Top prospects take a stand against the draft ever 21 years. It happened in 1983 with John Elway, and it happened again in 2004, with Eli Manning.

Rozelle's Comet is due to show up again next year. And it quite possibly will.

Although there are no indications that USC quarterback Caleb Williams will try to avoid playing for the Bears, it's possible that, come 2024, Colorado quarterback Shedeur Sanders will stiff arm the team that tries to draft him.

Appearing on SiriusXM Mad Dog Radio with Chris Russo, Colorado head coach Deion Sanders addressed the question of the Bears drafting Williams. Deion at one point pivoted to the impact of Chicago weather on Caleb's career.

"Let me tell you something that I have a problem with," Deion told Russo. "And this kid can flat out play, I think he's the best one on the board this year for sure. A kid that's coming from California for the last couple years, right? And went to Oklahoma. That’s not terribly cold. Chicago's cold, man. You gotta think about that kind of stuff when you're taking a young man. Like see, when you take a guy from Ohio State and you bring him to Chicago, OK, I could understand that. But from California to Chicago? Not only that, they added what? One or two more games in the NFL. Seventeen games. Come on, man. You gotta factor in that stuff. That stuff matters.

"Like, I don't want my kid [Shedeur] going nowhere cold next year. He grew up in Texas. He played in Jackson, played in Colorado. Season's over before it gets cold in Colorado. I'm just thinking way ahead. I don't want that for him.”

Will Deion make that known next year? In 2004, Archie Manning took the heat for Eli, when Eli didn't want to play for the Chargers. Deion could do the same for Shedeur, if a team that plays in the elements in a cold-weather city decides that it wants him.

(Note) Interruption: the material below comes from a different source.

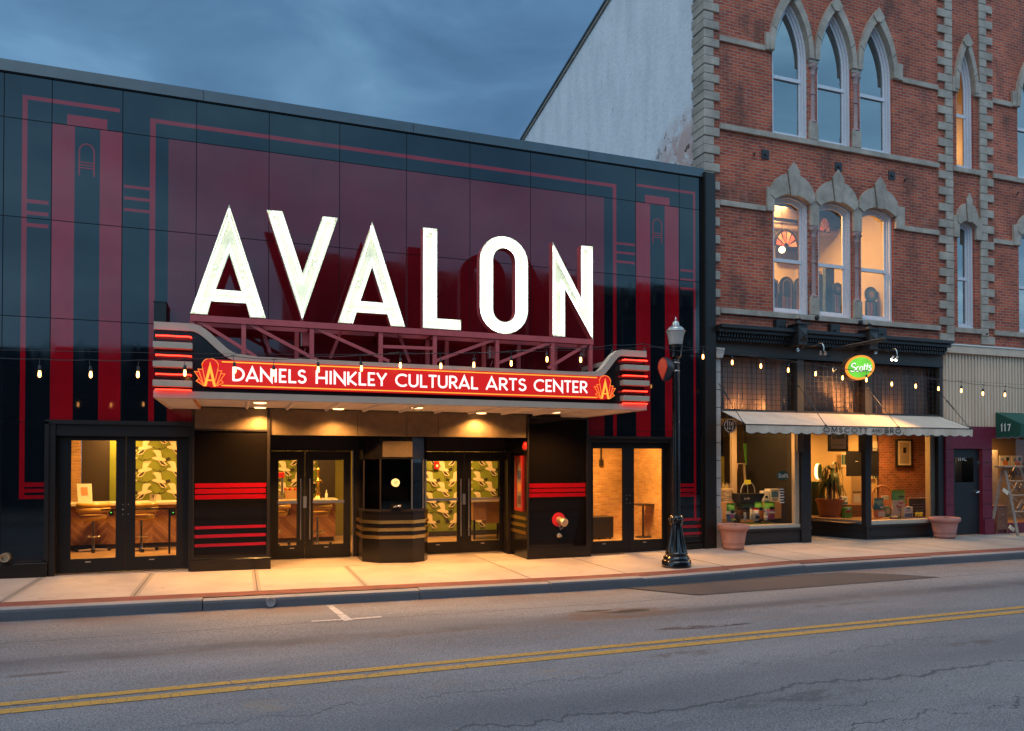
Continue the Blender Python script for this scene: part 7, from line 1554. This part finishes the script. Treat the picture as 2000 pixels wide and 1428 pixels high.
m_ = MB(); m_.box(17.95, 24, 1.6, 1.7, -.1, 2.6, mat('shop_amber_wall', (.40, .24, .10), .7)); m_.box(23.9, 24, .12, 1.7, -.1, 4.4, M_BURG); m_.box(17.95, 24, .2, 1.6, 2.5, 2.6, CEIL); m_.box(17.9, 24, .2, 1.6, .1, .2, MATS['display_floor']); m_.build('interior_wall', s7)
lamp('AREA', 'shop_lamp', (18.9, .8, 2.48), 55, (1, .55, .2), .5, (0, 0, 0), s7)
for (u0, u1, v0, v1, l) in ((1952, 1974, 890, 912, 'left canvas with an orange flower in the antique shop window'), (1976, 1997, 890, 912, 'right canvas with an orange flower in the antique shop window')):
    ubox('flower_canvas', u0, u1, v0, v1, 1.4, .02, c['cream'], l, 'painting', [(.3, .75, .15, .6, c['orange']), (.15, .4, .5, .8, c['grey']), (.6, .85, .55, .85, c['dkgreen'])])
m_ = MB(); m_.box(XX(1936, .9, 950), XX(1949, .9, 950), .9, 1.0, .2, ZZ(1940, 879, .9), M_TAN); tag(m_.build('wooden_door_panel'), 'pale wooden panel leaning inside the antique shop window', 'panel')
# green awning 117
M_GCAN = mat('green_canvas', (.006, .070, .045), .75, var=.12, bump=.2, bscale=8); ga = thing('green_awning', 'dark green canvas awning marked 117 with scalloped edge', 'awning', (19, -.3, 2.6))
gx0 = XX(1938, .03, 800); zt_ = ZZ(1938, 789, .03); yf_ = -.62; zf0 = ZZ(1992, 815, yf_+.0); zv = ZZ(1938, 846, .03)+.16
gx0 = 18.06; zt_ = 3.03; zf_ = 2.72; zbm = 2.50
m_ = MB(); m_.raw([(gx0, .02, zt_), (gx0, yf_, zf_), (gx0, yf_, zbm), (gx0, .02, zbm), (24, .02, zt_), (24, yf_, zf_), (24, yf_, zbm), (24, .02, zbm)], [(0, 1, 2, 3), (0, 4, 5, 1), (1, 5, 6, 2)], M_GCAN); m_.build('canopy', ga)
m_ = MB(); P = [(gx0, yf_+(.02-yf_)*i/40, zbm-.10-.03*abs(math.sin(math.pi*i/40*3))) for i in range(41)]
for a, b in zip(P, P[1:]): m_.face([a, b, (gx0, b[1], zbm), (gx0, a[1], zbm)], M_GCAN); m_.face([(gx0-.003, a[1], a[2]-.006), (gx0-.003, b[1], b[2]-.006), (gx0-.003, b[1], b[2]+.004), (gx0-.003, a[1], a[2]+.004)], c['grey'])
for i in range(120): xa, xb = gx0+i*.05, gx0+(i+1)*.05; za, zb_ = [zbm-.10-.03*abs(math.sin(x*11)) for x in (xa, xb)]; m_.face([(xa, yf_, za), (xb, yf_, zb_), (xb, yf_, zbm), (xa, yf_, zbm)], M_GCAN)
m_.build('valance', ga)
m_ = MB(); tmp = MB(); text(tmp, '117', -.30, -.06, 2.545, .17, 0, c['white'], w=.16, gap=.3, serif=.09)
for f in tmp.f: m_.face([(gx0-.006+tmp.v[i][1]*.9, -tmp.v[i][0]*-1*-1+0 if 0 else (-.06-(.36+tmp.v[i][0])), tmp.v[i][2]) for i in f], c['white'])
m_.build('numeral', ga)
# A-frame display ladder, small dresser
M_OLDW = mat('weathered_wood', (.30, .22, .17), .8, var=.25, vscale=9)
ld = thing('wooden_display_ladder', 'weathered wooden stepladder used as a display rack on the pavement', 'ladder', (18.2, -.2, -.06))
a0, a1 = onz(1930, 1043, -.06), onz(1991, 1046, -.06); tp = at(1960, 913, -.15); Yl = -.15
def rail(u0, v0, u1, v1, Y0, Y1, w=.085): m_ = MB(); m_.bar(at(u0, v0, Y0), at(u1, v1, Y1), w, .03, M_OLDW); m_.build('rail', ld)
rail(1934, 1043, 1958, 916, .05, -.05); rail(1988, 1046, 1963, 916, -.42, -.14); 
rail(2030, 1050, 2006, 916, -.42, -.14)
m_ = MB(); p = at(1958, 913, -.2); q_ = at(2010, 913, -.2); m_.box(p[0]-.02, q_[0], -.26, .0, p[2]-.0, p[2]+.035, M_OLDW); m_.build('top_step', ld)
for v, tt in ((940, .2), (968, .42), (1000, .66)):
    p = at(lerp(1963, 1988, tt), v, lerp(-.14, -.42, tt)); m_ = MB(); m_.box(p[0], p[0]+.62, p[1]-.02, p[1]+.12, p[2]-.012, p[2]+.012, M_OLDW); m_.bar((p[0], p[1], p[2]), (p[0]+.3, p[1]+.02, p[2]-.16), .012, .012, M_STEEL); m_.build('step', ld)
for k, (u, v) in enumerate(((1974, 925), (1984, 955), (1988, 985))):
    p = at(u, v, .1); m_ = MB(); rr = random.Random(k)
    for i in range(5): m_.obox((p[0]+rr.uniform(0, .5), .1+rr.uniform(-.05, .1), p[2]+rr.uniform(-.05, .05)), (math.cos(i), 0, math.sin(i)), rr.uniform(.1, .25), (0, 1, 0), .012, (-math.sin(i), 0, math.cos(i)), rr.uniform(.02, .05), M_OLDW)
    tag(m_.build('driftwood'), ('top', 'middle', 'bottom')[k]+' bundle of old boards behind the display ladder steps', 'boards')
for k, (u, v) in enumerate(((1964, 960), (1976, 1032))):
    p = at(u, v, -.28); m_ = MB(); m_.obox(p, (.85, 0, -.5), .10, (0, 1, 0), .008, (.5, 0, .85), .05, c['cream']); tag(m_.build('price_tag'), ('upper', 'lower')[k]+' pale wooden tag hanging on the display ladder', 'tag')
dr = thing('small_dresser', 'small brown two drawer dresser standing under the display ladder', 'dresser', at(1956, 1040, .2)); Yd = .02; xa, xb = XX(1946, Yd, 1010), XX(1968, Yd, 1010); z0_, z1_ = -.06, ZZ(1956, 989, Yd); M_DRS = mat('dresser_wood', (.22, .08, .045), .45, var=.15)
m_ = MB(); m_.box(xa, xb, Yd, Yd+.3, z0_+.10, z1_, M_DRS); m_.box(xa-.01, xb+.01, Yd-.02, Yd+.32, z1_, z1_+.02, M_DRS); m_.build('carcass', dr)
for k in range(2): zz = lerp(z0_+.1, z1_-.05, k/2); m_ = MB(); m_.box(xa+.02, xb-.02, Yd-.012, Yd-.001, zz+.02, zz+.21, M_DRS); m_.ball(((xa+xb)/2, Yd-.02, zz+.11), .013, M_STEEL, 6); m_.build('drawer', dr)
for x in (xa, xb-.03):
    for y in (Yd, Yd+.26): m_ = MB(); m_.box(x, x+.03, y, y+.03, z0_, z0_+.10, M_DRS); m_.build('leg', dr)

# ================================================================== POTS, STREET LAMP, STRING LIGHTS
M_TERRA = mat('terracotta', (.52, .22, .15), .75, var=.12, vscale=5, bump=.15, bscale=60); M_TERRA2 = mat('pale_terracotta', (.46, .21, .18), .8, var=.2, vscale=4, bump=.15, bscale=60)
M_SOIL = mat('potting_soil', (.06, .04, .03), .95, var=.4, vscale=40, bump=1, bscale=80)
def pot(u, vb, vt, wtop, label, m, Y):
    x = XX(u, Y, vb); z0_ = gz(x)+.002; z1_ = ZZ(u, vt, Y); H = z1_-z0_
    sc_ = math.hypot(x-CAM[0], Y-CAM[1]); r = wtop/2/F*((x*FW[0]+(Y-CAM[1])*FW[1]))
    t = thing('flower_pot', label, 'flower pot', (x, Y, z0_), 'terracotta pots in front of the garden shop'); m_ = MB()
    pr_ = [(.60, 0), (.62, .01), (.67, .10), (.685, .11), (.68, .13), (.70, .28), (.715, .29), (.71, .31), (.83, .745), (.87, .75), (.90, .79), (.92, .80), (.96, .81), (1.0, .86), (1.0, .95), (.96, 1.0), (.90, 1.0), (.86, .96), (.83, .88)]
    m_.lathe([(a*r, b*H) for a, b in pr_], x, Y, m, 40, z0=z0_); m_.build('pot_body', t); m_ = MB(); m_.lathe([(r*.86, H*.90), (r*.5, H*.93), (.001, H*.92)], x, Y, M_SOIL, 24, z0=z0_)
    rr = random.Random(int(u))
    for i in range(26): a = rr.uniform(0, 6.3); b = rr.uniform(0, .7)*r; m_.ball((x+b*math.cos(a), Y+b*math.sin(a), z0_+H*.93), rr.uniform(.008, .022), M_SOIL, 5)
    m_.build('soil', t)
pot(1432.5, 1070, 1024, 60, 'orange terracotta pot with dark soil standing at the left shop window', M_TERRA, -.42)
pot(1845, 1047, 1010, 56, 'paler chalky terracotta pot standing beside the burgundy door surround', M_TERRA2, -.28)
LX, LYp = onz(1321, 1097, -.10)[0], -1.92; LX = XX(1321, LYp, 1060)
lz = gz(LX); sl_p = thing('street_lamp', 'black fluted lamp post with a frosted acorn globe on the pavement', 'street lamp', (LX, LYp, lz)); M_LBLK = mat('gloss_black_iron', (.008, .008, .009), .16, coat=.4)
zz = lambda v: ZZ(1321, v, LYp)-lz
m_ = MB()
m_.lathe([(.265, 0), (.265, .10), (.255, .12), (.235, .13), (.235, .17), (.21, .20), (.19, .21), (.20, .23), (.20, .25), (.185, .27)], LX, LYp, M_LBLK, 36, z0=lz)
m_.lathe([(.185, .27, .03), (.175, .30, .06), (.15, .40, .07), (.125, .52, .07), (.108, .66, .06), (.10, .74, .03), (.098, .76, 0)], LX, LYp, M_LBLK, 84, flute=14, z0=lz)
m_.lathe([(.098, .76), (.12, .78), (.118, .80), (.105, .81), (.11, .84), (.125, .87), (.12, .90), (.10, .92), (.075, .93)], LX, LYp, M_LBLK, 36, z0=lz)
for k in range(10): a = 2*math.pi*k/10; m_.ball((LX+.112*math.cos(a), LYp+.112*math.sin(a), lz+.85), .028, M_LBLK, 6)
m_.build('base', sl_p)
ztop = zz(702); m_ = MB(); m_.lathe([(.068, .93, .05), (.060, ztop, .05)], LX, LYp, M_LBLK, 72, flute=12, z0=lz)
for z in (zz(709), zz(725)): m_.lathe([(.066, z-.012), (.074, z), (.066, z+.012)], LX, LYp, M_STEEL, 20, z0=lz)
m_.build('pole', sl_p)
m_ = MB(); a, b = zz(702), zz(674); m_.lathe([(.055, a), (.075, a+.02), (.09, a+.04), (.105, a+.045), (.11, lerp(a, b, .5)), (.125, b-.02), (.13, b), (.10, b+.01)], LX, LYp, M_LBLK, 30, z0=lz); m_.build('lamp_collar', sl_p)
M_GLOBE = N('frosted_globe'); M_GLOBE.p(Base_Color=(.62, .55, .50), Roughness=.28, Coat_Weight=.6, Transmission_Weight=.25); M_GLOBE.bump(M_GLOBE.n('ShaderNodeTexWave', {'Vector': M_GLOBE.pos(), 'Scale': 14.0}).outputs[1], .15, .004); M_GLOBE = M_GLOBE.m
m_ = MB(); c0, c1 = zz(674), zz(649); m_.lathe([(.115, c0), (.125, c0+.03), (.130, lerp(c0, c1, .35)), (.145, lerp(c0, c1, .7)), (.165, c1-.01), (.168, c1)], LX, LYp, M_GLOBE, 32, z0=lz); m_.build('globe', sl_p)
m_ = MB(); d = zz(619)-c1; m_.lathe([(.170, c1), (.178, c1+.012), (.165, c1+.03), (.150, c1+.04), (.150, c1+.055), (.13, c1+.08), (.085, c1+.11), (.065, c1+.12), (.062, c1+.16), (.05, c1+.19), (.025, c1+.205), (.018, c1+.215), (.025, c1+.23), (.012, c1+.25), (.003, c1+d)], LX, LYp, mat('lamp_cap_metal', (.55, .52, .48), .3, metal=.7), 30, z0=lz); m_.build('finial_cap', sl_p)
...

Less than half of the league falls into that category: Chicago, Green Bay, Kansas City, Cincinnati, Pittsburgh, Cleveland, Buffalo, New York (two teams), Philadelphia, Washington, Baltimore, and Denver (yes, Colorado can be cold at times). Still, if any of those teams ends up thinking about drafting Shedeur in 2025 (and most of those teams have or will have their quarterbacks in place for years to come), they might want to be 100-percent sure that Deion and Shedeur are fully on board with it.